The story from the Bronx was an easy fix, since the game was over and there was nothing to un-do, other than forget about McClelland ruling Brett out after the fact. They could resume the game from that exact spot. What if Brett was only the second out of the inning? I'd assume Washington would have to return to first base, but what if Hal McRae brings him home with 2 outs in the inning to tie the game, and the Yankees win in 15 innings? Can you un-do six innings of baseball at that point, then go back to re-do the last four outs. That's just one game, with a fortunate circumstance that allowed them to pick up play right after the incident. How messy do things get when you start thinking about a multitude of players, and entire careers to boot?
With Bonds alone, what do you do? Above anyone else that's had the finger pointed at them, Bonds is Public Enemy #1, but he's also the target voted "Most Likely To Have Succeeded Without The Junk". Where do you start to suspect him, around the time his 500th shot off Chan-Ho Park landed in McCovey Cove? Or, do you go back to his days of playing for Jim Leyland in Pittsburgh? Do you take the National League pennant away from the Giants in 2002, and to a further extent, how about those Pirates division crowns in the early 90s?

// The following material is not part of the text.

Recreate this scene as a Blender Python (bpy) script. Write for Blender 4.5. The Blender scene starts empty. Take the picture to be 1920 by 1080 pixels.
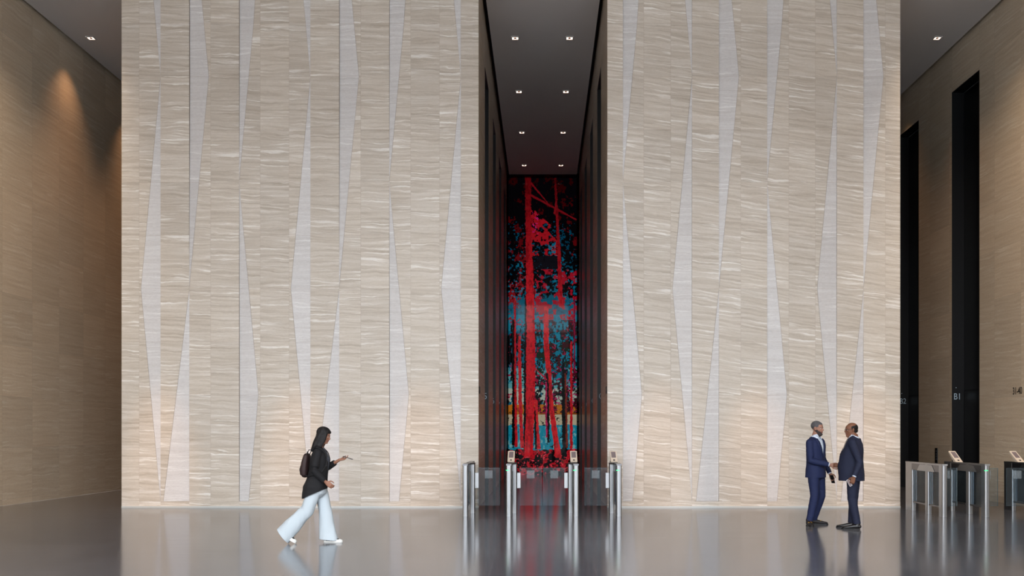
import bpy, bmesh, math, random
import numpy as np
from mathutils import Vector, Matrix, noise

sc = bpy.context.scene
col = sc.collection
random.seed(7)

# ------------------------------------------------------------------ camera
F_PX, CAM_Z, VPX, VPY = 1800.0, 1.6, 1018.0, 810.0
cd = bpy.data.cameras.new('camera')
cam = bpy.data.objects.new('camera', cd); col.objects.link(cam)
cam.location = (0, 0, CAM_Z); cam.rotation_euler = (math.radians(90), 0, 0)
cd.sensor_width = 36.0; cd.lens = F_PX / 1920 * 36.0
cd.shift_x = (960 - VPX) / 1920; cd.shift_y = (VPY - 540) / 1920
cd.clip_end = 500
sc.camera = cam

# ------------------------------------------------------------------ view
sc.view_settings.view_transform = 'Standard'
sc.view_settings.look = 'None'
sc.view_settings.gamma = 1.0
sc.view_settings.use_curve_mapping = False
sc.view_settings.exposure = 0.70

# ------------------------------------------------------------------ world: overcast daylight over a city skyline
w = bpy.data.worlds.new('world'); sc.world = w; w.use_nodes = True
wn, wl = w.node_tree.nodes, w.node_tree.links
wn.clear()
wo = wn.new('ShaderNodeOutputWorld'); wb = wn.new('ShaderNodeBackground')
tc = wn.new('ShaderNodeTexCoord'); sx = wn.new('ShaderNodeSeparateXYZ'); rp = wn.new('ShaderNodeValToRGB')
wl.new(tc.outputs['Generated'], sx.inputs[0]); wl.new(sx.outputs['Z'], rp.inputs[0])
el = rp.color_ramp.elements
el[0].position = 0.0; el[0].color = (0.16, 0.17, 0.18, 1)
el[1].position = 1.0; el[1].color = (0.79, 0.90, 1.03, 1)
e = el.new(0.02); e.color = (0.16, 0.17, 0.18, 1)
e = el.new(0.095); e.color = (0.20, 0.21, 0.23, 1)
e = el.new(0.11); e.color = (1.0, 1.03, 1.06, 1)
wl.new(rp.outputs[0], wb.inputs[0]); wb.inputs[1].default_value = 4.7
wl.new(wb.outputs[0], wo.inputs[0])

# geometry of the lobby (metres)
H = 11.25                      # ceiling height
YF = 20.28                     # front of the two stone blocks
YB = 36.0                      # back wall
YW = -1.2                      # glazed facade, behind the camera
XL, XR = -11.68, 10.33         # side walls
LB = (-8.90, -1.36)            # left block
RB = (1.36, 7.55)              # right block
PORT = [22.5 + 3.64 * i for i in range(4)]
PW, PTOP, PD = 1.53, 10.175, 0.30

# window portal for the daylight
pl = bpy.data.lights.new('facade_daylight', 'AREA'); pl.shape = 'RECTANGLE'
pl.size = XR - XL; pl.size_y = H
pl.cycles.is_portal = True
po = bpy.data.objects.new('facade_daylight', pl); col.objects.link(po)
po.location = ((XL + XR) / 2, YW + 0.1, H / 2); po.rotation_euler = (math.radians(-90), 0, math.radians(180))
po.rotation_euler = (math.radians(90), 0, 0)

def spot(name, loc, power, angle, color, blend=1.0, size=0.05, aim=None):
    l = bpy.data.lights.new(name, 'SPOT'); l.energy = power; l.color = color
    l.spot_size = math.radians(angle); l.spot_blend = blend; l.shadow_soft_size = size
    o = bpy.data.objects.new(name, l); col.objects.link(o); o.location = loc
    if aim is not None:
        o.rotation_euler = (Vector(aim) - Vector(loc)).to_track_quat('-Z', 'Y').to_euler()
    return o
WARM = (1.0, 0.56, 0.28)
# narrow accent downlights of the lobby ceiling, just in front of the stone blocks
for x in (-8.09, -5.16, -2.57, 2.5, 4.53, 6.78):
    spot('lobby_accent_lamp', (x, YF - 4.6, H - 0.03), 1600, 10.5, WARM, 1.0, 0.08, (x, YF, 0.72))

# unseen spots added overhead to brighten the two stone side walls
for y in (13.5, 16.0, 18.6):
    spot('added_wall_fill', (XL + 2.3, y, H - 0.03), 300, 72, (1.0, 0.80, 0.60), 1.0, 0.15, (XL, y + 3.6, 4.2))
    spot('added_wall_fill', (XR - 2.3, y, H - 0.03), 380, 72, (1.0, 0.80, 0.60), 1.0, 0.15, (XR, y + 3.6, 4.2))

# ------------------------------------------------------------------ materials
def new_mat(name):
    m = bpy.data.materials.new(name); m.use_nodes = True
    return m, m.node_tree.nodes, m.node_tree.links, m.node_tree.nodes['Principled BSDF']

def mat(name, c, rough=0.5, metal=0.0, bump=0.0, bscale=60.0, var=0.0, vscale=8.0, spec=0.5, coat=0.0, sheen=0.0, aniso=0.0):
    m, n, l, b = new_mat(name)
    b.inputs['Base Color'].default_value = (*c, 1)
    b.inputs['Roughness'].default_value = rough
    b.inputs['Metallic'].default_value = metal
    b.inputs['Specular IOR Level'].default_value = spec
    if coat: b.inputs['Coat Weight'].default_value = coat
    if sheen: b.inputs['Sheen Weight'].default_value = sheen; b.inputs['Sheen Roughness'].default_value = 0.5
    if aniso: b.inputs['Anisotropic'].default_value = aniso
    t = n.new('ShaderNodeTexCoord')
    nz = n.new('ShaderNodeTexNoise'); nz.inputs['Scale'].default_value = vscale; nz.inputs['Detail'].default_value = 4
    l.new(t.outputs['Object'], nz.inputs['Vector'])
    mr = n.new('ShaderNodeMapRange'); mr.inputs[3].default_value = 1 - max(var, .03); mr.inputs[4].default_value = 1 + max(var, .03)
    l.new(nz.outputs[0], mr.inputs[0])
    vm = n.new('ShaderNodeVectorMath'); vm.operation = 'SCALE'; vm.inputs[0].default_value = c
    l.new(mr.outputs[0], vm.inputs['Scale']); l.new(vm.outputs[0], b.inputs['Base Color'])
    if bump:
        n2 = n.new('ShaderNodeTexNoise'); n2.inputs['Scale'].default_value = bscale; n2.inputs['Detail'].default_value = 3
        l.new(t.outputs['Object'], n2.inputs['Vector'])
        bp = n.new('ShaderNodeBump'); bp.inputs['Strength'].default_value = bump; bp.inputs['Distance'].default_value = 0.01
        l.new(n2.outputs[0], bp.inputs['Height']); l.new(bp.outputs[0], b.inputs['Normal'])
    return m

def emis(name, c, s):
    m, n, l, b = new_mat(name)
    b.inputs['Base Color'].default_value = (*c, 1); b.inputs['Emission Color'].default_value = (*c, 1)
    b.inputs['Emission Strength'].default_value = s
    return m

def srgb(r, g, b):
    f = lambda v: (v / 255 / 12.92) if v <= 10 else ((v / 255 + 0.055) / 1.055) ** 2.4
    return (f(r), f(g), f(b))

def travertine(name, dark, mid, light, white, rough=0.42, contrast=1.0, pits=0.5):
    """vein-cut travertine; UV in metres, V is height, every slab carries its own UV offset"""
    m, n, l, b = new_mat(name)
    uv = n.new('ShaderNodeUVMap'); uv.uv_map = 'slab'
    # gentle warp of the veins
    wv = n.new('ShaderNodeMapping'); wv.inputs['Scale'].default_value = (1.5, 4.5, 1)
    l.new(uv.outputs[0], wv.inputs[0])
    wz = n.new('ShaderNodeTexNoise'); wz.inputs['Scale'].default_value = 1.0; wz.inputs['Detail'].default_value = 3; wz.inputs['Roughness'].default_value = 0.55
    l.new(wv.outputs[0], wz.inputs['Vector'])
    ws = n.new('ShaderNodeMath'); ws.operation = 'MULTIPLY_ADD'; ws.inputs[1].default_value = 0.15; ws.inputs[2].default_value = -0.075
    l.new(wz.outputs[0], ws.inputs[0])
    cx = n.new('ShaderNodeCombineXYZ'); l.new(ws.outputs[0], cx.inputs['Y'])
    ad = n.new('ShaderNodeVectorMath'); ad.operation = 'ADD'
    l.new(uv.outputs[0], ad.inputs[0]); l.new(cx.outputs[0], ad.inputs[1])
    def band(sx_, sy_, off, det, ro=0.6):
        mp = n.new('ShaderNodeMapping'); mp.inputs['Scale'].default_value = (sx_, sy_, 1); mp.inputs['Location'].default_value = (off, off * 1.7, 0)
        l.new(ad.outputs[0], mp.inputs[0])
        t = n.new('ShaderNodeTexNoise'); t.inputs['Scale'].default_value = 1.0; t.inputs['Detail'].default_value = det; t.inputs['Roughness'].default_value = ro
        l.new(mp.outputs[0], t.inputs['Vector'])
        return t
    b1 = band(0.5, 16, 3.1, 6, 0.68)
    r1 = n.new('ShaderNodeValToRGB'); l.new(b1.outputs[0], r1.inputs[0])
    e_ = r1.color_ramp.elements
    k = 0.15 / contrast
    e_[0].position = 0.47 - k; e_[0].color = (*dark, 1)
    e_[1].position = 0.5 + k; e_[1].color = (*light, 1)
    q = e_.new(0.5); q.color = (*mid, 1)
    # pale calcite streaks
    b2 = band(0.75, 22, 9.7, 3, 0.55)
    r2 = n.new('ShaderNodeMapRange'); r2.inputs[1].default_value = 0.54; r2.inputs[2].default_value = 0.64; r2.inputs[3].default_value = 0; r2.inputs[4].default_value = 0.75
    l.new(b2.outputs[0], r2.inputs[0])
    # streaks come in groups
    b3 = band(0.6, 2.2, 21.0, 2, 0.5)
    r3 = n.new('ShaderNodeMapRange'); r3.inputs[1].default_value = 0.42; r3.inputs[2].default_value = 0.58
    l.new(b3.outputs[0], r3.inputs[0])
    mu = n.new('ShaderNodeMath'); mu.operation = 'MULTIPLY'; l.new(r2.outputs[0], mu.inputs[0]); l.new(r3.outputs[0], mu.inputs[1])
    mx = n.new('ShaderNodeMix'); mx.data_type = 'RGBA'
    l.new(mu.outputs[0], mx.inputs[0]); l.new(r1.outputs[0], mx.inputs[6]); mx.inputs[7].default_value = (*white, 1)
    # fine grain + pits
    b4 = band(14, 60, 5.0, 4, 0.7)
    r4 = n.new('ShaderNodeMapRange'); r4.inputs[1].default_value = 0.25; r4.inputs[2].default_value = 0.6; r4.inputs[3].default_value = 1 - 0.16 * pits; r4.inputs[4].default_value = 1.02
    l.new(b4.outputs[0], r4.inputs[0])
    # slab tone
    at = n.new('ShaderNodeAttribute'); at.attribute_name = 'tone'
    m2 = n.new('ShaderNodeMath'); m2.operation = 'MULTIPLY'; l.new(r4.outputs[0], m2.inputs[0]); l.new(at.outputs['Fac'], m2.inputs[1])
    sc_ = n.new('ShaderNodeVectorMath'); sc_.operation = 'SCALE'; l.new(mx.outputs[2], sc_.inputs[0]); l.new(m2.outputs[0], sc_.inputs['Scale'])
    l.new(sc_.outputs[0], b.inputs['Base Color'])
    b.inputs['Roughness'].default_value = rough
    b.inputs['Specular IOR Level'].default_value = 0.4
    bp = n.new('ShaderNodeBump'); bp.inputs['Strength'].default_value = 0.12; bp.inputs['Distance'].default_value = 0.004
    l.new(b4.outputs[0], bp.inputs['Height']); l.new(bp.outputs[0], b.inputs['Normal'])
    return m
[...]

While we're going back 20 years, let's go back a few more. Didn't Mark McGwire and Jose Canseco both play for the back-to-back-to-back American League Champions from 1988-1990? Sure the Dodgers and Reds bookended that little run for those Athletics teams with disappointment, but what can we say to the 1989 Giants, who did not yet employ Barry Bonds? Being literally cheated out of a title during the Earthquake Series, the Giants organization went without Championship glory from 1954 to 2010. Juiced players turned a 35 year drought into 56, and yes, I am hearing every Cleveland fan playing the worldest smallest violins in perfect harmony for the Giants and their fans right now.
Do we want to talk about how the Yankees missed out on winning 4 consecutive titles because Luis Gonzalez had the chance to beat them? Can anyone outside the state of Arizona deny that there's something fishy about a guy who never hit more than 31 in any other year manages to hit 57 in 2001? That flew under the RADAR with Bonds chasing McGwire, and no one was making Gonzalez out to be the Sosa to Barry's McGwire. It's all so difficult to make disappear, that I wonder why there's so much conversation about it. Making baseball history disappear doesn't make sense to me, even having seen the efforts to ignore 4,256 hits, which still makes Pete Rose the all-time hits leader, even if he has to pay admission to enter that museum in Cooperstown. I get that it's the only way to punish Rose, and at this point, it might be the only way to punish the guys in the record books, but it might be time to commend the efforts to keep Alex Rodriguez and Ryan Braun off those same lists.
Granted, the pine tar on the bat is a different story from the needle in the arm, but there's only one way to catch these crooks. You have to catch them before they do the dirty. After that, a blind eye is the only thing you can turn. As far as the wrong people holding the records is concerned, isn't there some saying about what records are made to do?